I don't know if the answer is written wrong in the back of the book or if I'm oversimplifying it.

Since the mass of the elephant is so big compared to the ball shouldn't it just be 2 x 7.91?.

If the ball was at rest and collided with the elephant, the ball would rebound with approximately twice the elephants speed.

If the elephant was at rest, after the collision, the ball would rebound with approximately the same speed it had before the collision, but moving in the opposite direction.


I just used v2,f = (2m1/(m1+m2))v0

This is not the full equation; this is what's left of the equation after you have set v_{2i}\to 0. What is the full equation for v_{2f}? That should give you the correct answer.
 
I think you need to go ahead and apply the conservation of momentum and conservation of energy to get two equations for two unknowns, i.e. the final velocities of the elephant and ball. The equation you quoted doesn't fit this situation. It only works if the initial speed of the elephant is zero (i.e. the ball bounces against a wall) It is true that the velocity of the elephant will hardly change. However, his mass is so large that this amounts to a significant transfer of momentum to the small ball.

Think about swinging a sledge hammer at a ping pong ball. You won't even know that you hit it. You can bet that the ping pong ball will go flying back at more than twice what it came in at.
 
Hi Chrisas,

Chrisas said:
I think you need to go ahead and apply the conservation of momentum and conservation of energy to get two equations for two unknowns, i.e. the final velocities of the elephant and ball. The equation you quoted doesn't fit this situation. It only works if the initial speed of the elephant is zero

I don't believe that is correct. The equation in the original post only works if the ball's initial speed is zero, not the elephant's.

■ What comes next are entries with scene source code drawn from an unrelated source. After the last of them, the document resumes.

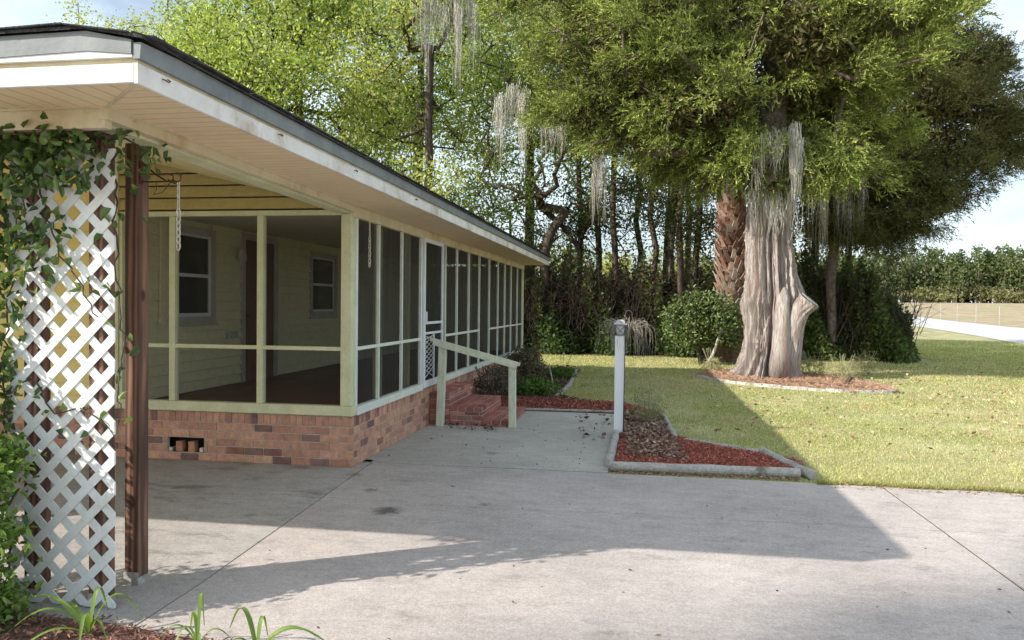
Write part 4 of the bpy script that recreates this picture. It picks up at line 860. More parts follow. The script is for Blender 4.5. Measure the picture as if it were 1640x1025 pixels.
def cedar_crown(rng, root, base, bl, trunk, ntip, rt, pal, ninner, skip):
    ncl = ntip//6; ctrs = crown_pts(rng, bl, ncl, .55, 3.1); sz = rng.uniform(.16, .36, ncl); att = np.repeat(ctrs, 6, 0)+rng.normal(size=(ncl*6, 3))*np.repeat(sz, 6)[:, None]*np.array([1.15, 1.15, .7]); att = att[att[:, 2] > 3.1]
    bc = np.array([[0.2, 0, 6.6]]); k = rng.random(len(att)) < .10; att[k] = bc+(att[k]-bc)*rng.uniform(1.02, 1.13, (k.sum(), 1))
    P, par, tips = skeleton(rng, trunk, att, .3, sag=-.2, up=.5)
    Vw, Fw = wood_geo(P, par, rt, .012, .5, 6, skip=skip); raw('limbs', Vw+base, Fw, LIMB, root, smooth=True)
    tp = P[tips]; ns = 30; nl = 11
    c = np.repeat(tp, ns, 0); c = c+rng.normal(0, .14, c.shape)*np.array([1, 1, .8]); ctr = np.array([.2, 0, 6.3]); outd = unit(c-ctr)
    sdir = unit(outd*.7+rng.normal(0, .5, c.shape)+np.array([0, 0, .12])); L = rng.uniform(.14, .34, len(c))
    nrm = unit(np.cross(sdir, rng.normal(size=c.shape))); tt = np.tile(np.linspace(0, 1, nl), len(c)); cr = np.repeat(c, nl, 0); dr_ = np.repeat(sdir, nl, 0); nr = np.repeat(nrm, nl, 0); Lr = np.repeat(L, nl)
    sgn = np.where(np.tile(np.arange(nl), len(c)) % 2 == 0, 1., -1.)[:, None]; bp = cr+dr_*(tt*Lr)[:, None]-np.array([0, 0, 1.])*(tt**2*Lr*.25)[:, None]
    axl = unit(dr_+nr*sgn*.75*(1-.6*tt[:, None])+rng.normal(0, .3, bp.shape))
    V, F, C = leaf_geo(rng, bp, axl, .082, .023, pal, .2)
    fc = np.repeat(rng.uniform(.65, 1.32, len(tp)), ns*nl*4)[:, None]; C = C*fc
    raw('crown', V+base, F, LEAF_CEDAR, root, C)
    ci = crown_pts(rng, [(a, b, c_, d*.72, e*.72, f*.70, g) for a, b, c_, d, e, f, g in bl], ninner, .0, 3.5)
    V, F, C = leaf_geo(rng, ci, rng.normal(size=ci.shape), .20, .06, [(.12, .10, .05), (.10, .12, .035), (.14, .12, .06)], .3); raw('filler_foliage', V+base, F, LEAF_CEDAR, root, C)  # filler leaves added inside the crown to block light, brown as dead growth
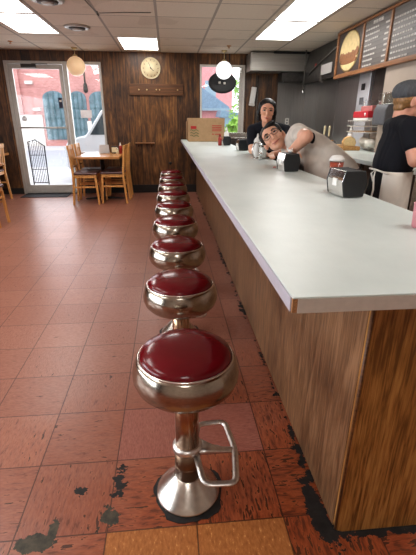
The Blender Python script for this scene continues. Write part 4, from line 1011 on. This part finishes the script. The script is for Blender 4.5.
# apron: curved sheet around the front and near side
g = G(); rows = 9; cols = 22; vs = []; fs = []
for i in range(rows):
    z = 1.10 - .26 * i / (rows - 1)
    for j in range(cols):
        a = -2.42 + 3.95 * j / (cols - 1); fl_ = 1 + .03 * i / rows + .018 * math.sin(a * 9 + i * .4) * (i / rows)
        vs.append((1.44 + .138 * fl_ * math.cos(a), 2.62 + .198 * fl_ * math.sin(a), z + .01 * math.sin(a * 3) * (i / rows)))
for i in range(rows - 1):
    for j in range(cols - 1): fs.append((i * cols + j, i * cols + j + 1, (i + 1) * cols + j + 1, (i + 1) * cols + j))
g.add(vs, fs, True)
o = obj('apron', g, M['apron'], P, at=-P.location); m = o.modifiers.new('thick', 'SOLIDIFY'); m.thickness = .006
obj('apron_string', G().tube([(1.345, 2.44, 1.09), (1.325, 2.50, 1.10), (1.318, 2.55, 1.105), (1.31, 2.62, 1.105)], .006, 8).tube([(1.318, 2.55, 1.105), (1.30, 2.53, 1.06), (1.305, 2.52, .98), (1.295, 2.52, .90)], .006, 8).tube([(1.318, 2.56, 1.105), (1.295, 2.56, 1.08), (1.31, 2.55, 1.03)], .006, 8), M['apron'], P, at=-P.location)
h = G(); h.ell((0, .030, .01), (.077, .072, .070), X=X); h.ell((0, .045, -.045), (.052, .034, .035), X=X)
for s in (-1, 1): h.ell((s * .072, -.012, .02), (.012, .03, .03), X=X)
h.ell((.02, .09, .012), (.03, .014, .018), X=X)
obj('hair', h, M['blondhair'], P, remesh=.005, smooth=2, at=-P.location)
h = G(); h.ell((0, .020, .062), (.090, .103, .072), R=Matrix.Rotation(-.25, 3, 'X'), X=X); h.ell((0, .052, .046), (.086, .074, .068), X=X); h.cap((0, -.07, .062), .03, (0, -.10, .055), .018, X=X)
for s in (-1, -.5, .5, 1): h.cap((s * .04, -.07, .062), .026, (s * .035, -.1, .055), .012, X=X)
obj('cap', h, M['capcloth'], P, remesh=.006, smooth=3, at=-P.location)
face_parts(P, X, 0, 'blondhair')

P.location.x += .035

# ------------------------------------------------------------------ outside
struct(obj('ground_outside', G().box(-40, 40, YB + .15, 60, -.16, -.06), M['asphalt']))
tag(obj('street', G().box(-40, 40, 14, 22, -.06, -.055), M['road']), 'pale street running past outside the glass entry door', 'street')
t = thing('sidewalk_rack', 'black iron grid rack standing on the pavement just outside the door', 'rack', (-2.84, 9.25, -.06))
obj('rack_frame', G().tube([(-.155, 0, .0), (-.155, 0, 1.02), (0, 0, 1.065), (.175, 0, .94), (.165, 0, 0)], .014, 8, up=(0, 1, 0)).tube([(-.155, 0, .16), (.165, 0, .16)], .01, 6), M['ironrack'], t)
g = G()
for k in range(8):
    x = -.125 + .036 * k; g.tube([(x, 0, .16), (x, 0, 1.02 + (.03 if x < .02 else -.3 * x))], .006, 6)
for z in (.45, .75): g.tube([(-.155, 0, z), (.165, 0, z)], .007, 6)
obj('rack_bars', g, M['ironrack'], t)
for s_ in (-.15, .16): obj('foot', G().box(s_ - .015, s_ + .015, -.18, .18, 0, .03), M['ironrack'], t)
# brick building across the street
t = thing('brick_building', 'pink brick building with teal arched windows across the street', 'building', (-5, 26, -.06))
O_ = (-5, 26, -.06)
obj('facade', rel(G().box(-16, .5, 26, 32, -.06, 9), O_), M['brick'], t)
obj('stone_base', rel(G().box(-16, -7.35, 25.86, 25.99, -.06, 1.68), O_), M['stone'], t)
obj('pilaster', rel(G().box(-8.75, -8.35, 25.8, 25.99, 1.7, 8.5), O_), M['brick'], t)
obj('ledge_stone', rel(G().box(-9.4, -8.1, 25.7, 25.99, 4.2, 4.55), O_), M['stone'], t)
for i, (x0, x1) in enumerate([(-7.2, -5.95), (-5.7, -4.72), (-4.55, -3.3), (-3.05, -1.8), (-1.5, -.3)]):
    hw, c = (x1 - x0) / 2, (x0 + x1) / 2
    arc = [(c + hw * math.cos(a), 25.94, 2.55 + .42 * math.sin(a)) for a in [PI * k / 14 for k in range(15)]]
    wn_ = obj('arched_window', rel(G().prism([(x1, 25.94, .3)] + arc + [(x0, 25.94, .3)], (0, .05, 0)), O_), M['arch'], t)
    g = G()
    for k in range(1, 4): g.box(x0 + (x1 - x0) * k / 4 - .03, x0 + (x1 - x0) * k / 4 + .03, 25.9, 25.94, .3, 2.85)
    for z in (.9, 1.5, 2.05): g.box(x0, x1, 25.9, 25.94, z - .03, z + .03)
    obj('muntin', rel(g, O_), M['archframe'], wn_)
for x in (-5.83, -4.635, -3.17): obj('stone_pier', rel(G().box(x - .12, x + .12, 25.8, 25.99, -.06, 1.35), O_), M['stone'], t)
for x, z in ((-8.9, 3.35), (-7.8, 3.3), (-7.55, 1.9)): obj('wall_lamp', rel(G().box(x - .2, x + .2, 25.7, 25.98, z, z + .16), O_), M['stone'], t)
l_ = obj('street_lantern', rel(G().cap((-4.64, 25.7, 3.0), .14, (-4.64, 25.7, 3.3), .1).tube([(-4.64, 25.7, 3.4), (-4.64, 25.7, 3.95)], .05, 8), O_), M['alumdark'], t)
# white car
t = thing('parked_car', 'white car parked at the curb seen through the glass beside the door', 'car', (-.22, 11.2, -.06))
zs_ = 1.09
cx_ = .70
bodyp = [(-2.3, .35), (-2.32, .75), (-2.15, .92), (-1.75, 1.0), (-1.55, 1.02), (-.95, 1.55), (-.6, 1.62), (.9, 1.62), (1.4, 1.5), (2.0, 1.02), (2.3, .9), (2.35, .4), (2.2, .28), (-2.2, .28)]
obj('car_body', G().prism([(a * cx_ - .68, -.85, b * zs_) for a, b in bodyp], (0, 1.7, 0)), M['carpaint'], t, bevel=.06)
gl = [(-1.38, 1.04), (-.88, 1.5), (-.1, 1.55), (-.1, 1.04)]
for y in (-.862, .852):
    obj('side_window', G().prism([(a * cx_ - .68, y, b * zs_) for a, b in gl], (0, .01, 0)), M['carglass'], t); obj('side_window', G().prism([(a * cx_ - .68, y, b * zs_) for a, b in [(0, 1.04), (0, 1.55), (.85, 1.55), (1.35, 1.42), (1.6, 1.06)]], (0, .01, 0)), M['carglass'], t)
for x in (-1.695, .335):
    for y in (-.87, .69):
        wh = obj('wheel', G().lathe([(.2, 0), (.32, .0), (.33, .03), (.33, .15), (.32, .18), (.2, .18)], 28, X=Matrix.Translation((x, y + .18, .33)) @ Matrix.Rotation(PI / 2, 4, 'X')), M['tyre'], t)
        obj('hubcap', G().lathe([(.19, -.005), (.19, .185), (.05, .19)], 24, X=Matrix.Translation((x, y + .18, .33)) @ Matrix.Rotation(PI / 2, 4, 'X')), M['steel'], wh)
obj('headlight', G().box(-2.31, -2.25, -.8, -.5, .7, .86), M['signnote'], t, bevel=.02)
# house and trees through the back window
t = thing('rose_house', 'rose walled house with blue grey roof seen through the back window', 'house', (3.2, 30, -.06))
O_ = (3.2, 30, -.06)
obj('walls', rel(G().box(1.0, 4.05, 30, 36, -.06, 2.2), O_), M['housewall'], t)
obj('roof', rel(G().prism([(.7, 29.7, 2.15), (4.35, 29.7, 2.15), (4.3, 29.7, 2.32), (2.45, 29.7, 3.5), (.7, 29.7, 3.5)], (0, 6.5, 0)), O_), M['roofgrey'], t)
obj('gutter', rel(G().box(.7, 4.4, 29.6, 29.7, 2.05, 2.2), O_), M['houseblue'], t)
t = thing('tall_house', 'tall pale rose building rising behind the blue grey roof', 'building', (3.5, 44, -.06))
obj('walls', G().box(-3, 3.2, 0, 6, 0, 7.2), M['housewall'], t); obj('parapet', G().box(-3.1, 3.3, -.1, 6, 7.2, 7.6), M['stone'], t)
for x in (-1.8, .4): obj('window', G().box(x, x + 1.1, -.05, .05, 3.6, 5.2), M['houseblue'], t)
t = thing('garden_shed', 'low blue grey shed below the trees outside the back window', 'shed', (4.3, 26, -.06))
obj('walls', G().box(-.9, .9, 0, 2, 0, 1.7), M['houseblue'], t); obj('roof', G().prism([(-1.1, -.2, 1.68), (1.1, -.2, 1.68), (1.0, -.2, 1.8), (-1.0, -.2, 2.05)], (0, 2.5, 0)), M['roofgrey'], t)
def tree(x, y, h, r, label):
    t = thing('leafy_tree', label, 'tree', (x, y, -.06))
    obj('trunk', G().cap((0, 0, 0), .14, (.05, 0, h * .55), .07).cap((.05, 0, h * .45), .06, (-.4, .1, h * .8), .03).cap((.05, 0, h * .5), .06, (.4, -.1, h * .85), .03), M['bark'], t)
    g = G(); rn = random.Random(int(x * 100))
    blobs = [(rn.uniform(-r, r) * .7, rn.uniform(-r, r) * .6, h * .72 + rn.uniform(-.35, .35) * h * .8, r * rn.uniform(.35, .6)) for _ in range(12)]
    for k in range(2600):
        bx, by, bz, br = blobs[k % 12]
        d = Vector((rn.gauss(0, 1), rn.gauss(0, 1), rn.gauss(0, 1))).normalized() * br * rn.uniform(.6, 1)
        c = Vector((bx, by, bz)) + d; s = rn.uniform(.05, .1)
        a = Vector((rn.gauss(0, 1), rn.gauss(0, 1), rn.gauss(0, 1))).normalized(); b = a.orthogonal().normalized()
        g.add([c - a * s, c + b * s * .6, c + a * s, c - b * s * .6], [(0, 1, 2, 3)])
    obj('foliage', g, M['leaf'], t)
tree(4.55, 24.0, 3.6, 1.25, 'bright green leafy tree outside the back window, upper right')
tree(2.25, 13.0, 1.35, .5, 'bright green bushy small tree low outside the back window')

# ------------------------------------------------------------------ world and light
wd = bpy.data.worlds.new('overcast_sky'); scene.world = wd; wd.use_nodes = True
nt = wd.node_tree; bg = nt.nodes['Background']
bg.inputs[0].default_value = (.86, .93, 1.0, 1); bg.inputs[1].default_value = 2.3
def area(name, loc, rot, sx, sy, power, col):
    l = bpy.data.lights.new(name, 'AREA'); l.shape = 'RECTANGLE'; l.size = sx; l.size_y = sy; l.energy = power; l.color = col
    o = bpy.data.objects.new(name, l); COL.objects.link(o); o.location = loc; o.rotation_euler = rot
    return o
# daylight just outside the three openings
area('daylight_entry', (-2.06, YB + .25, 1.25), (-PI / 2, 0, 0), 1.6, 2.2, 28, (.9, .95, 1))
area('daylight_store_window', (XL - .25, 1.2, 1.4), (0, -PI / 2, 0), 1.6, 4.6, 170, (.9, .95, 1))

# ------------------------------------------------------------------ camera
cam = bpy.data.cameras.new('camera'); co = bpy.data.objects.new('camera', cam); COL.objects.link(co)
pi_, ya, ro, f = .3788, .0969, .0041, 394.1
fwd = Vector((math.sin(ya) * math.cos(pi_), math.cos(ya) * math.cos(pi_), -math.sin(pi_)))
right = Vector((math.cos(ya), -math.sin(ya), 0)); up = right.cross(fwd)
r2 = math.cos(ro) * right + math.sin(ro) * up; u2 = -math.sin(ro) * right + math.cos(ro) * up
Rm = Matrix((r2, u2, -fwd)).transposed().to_4x4(); Rm.translation = (0, 0, 1.4)
co.matrix_world = Rm
cam.sensor_fit = 'HORIZONTAL'; cam.sensor_width = 36; cam.lens = f / 416 * 36; cam.clip_start = .05; cam.clip_end = 200
scene.camera = co
scene.view_settings.view_transform = 'Standard'
scene.view_settings.look = 'None'
scene.view_settings.exposure = .22
scene.view_settings.gamma = .93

There is a standard set of equations for the final velocities that are derived by using the momentum and kinetic energy conservation equations, and the equation kaka2007 quoted was just that part that remains after you set the ball's initial velocity to zero.
 
Your probably right. I didn't work through the math myself. I was looking at the equations as derived by Serway and trying to match to what he wrote. I was attempting to juggle Serway's i's and f's with balls and elephants and the OP's 1's and 2's in my head and probably got them swapped at some point.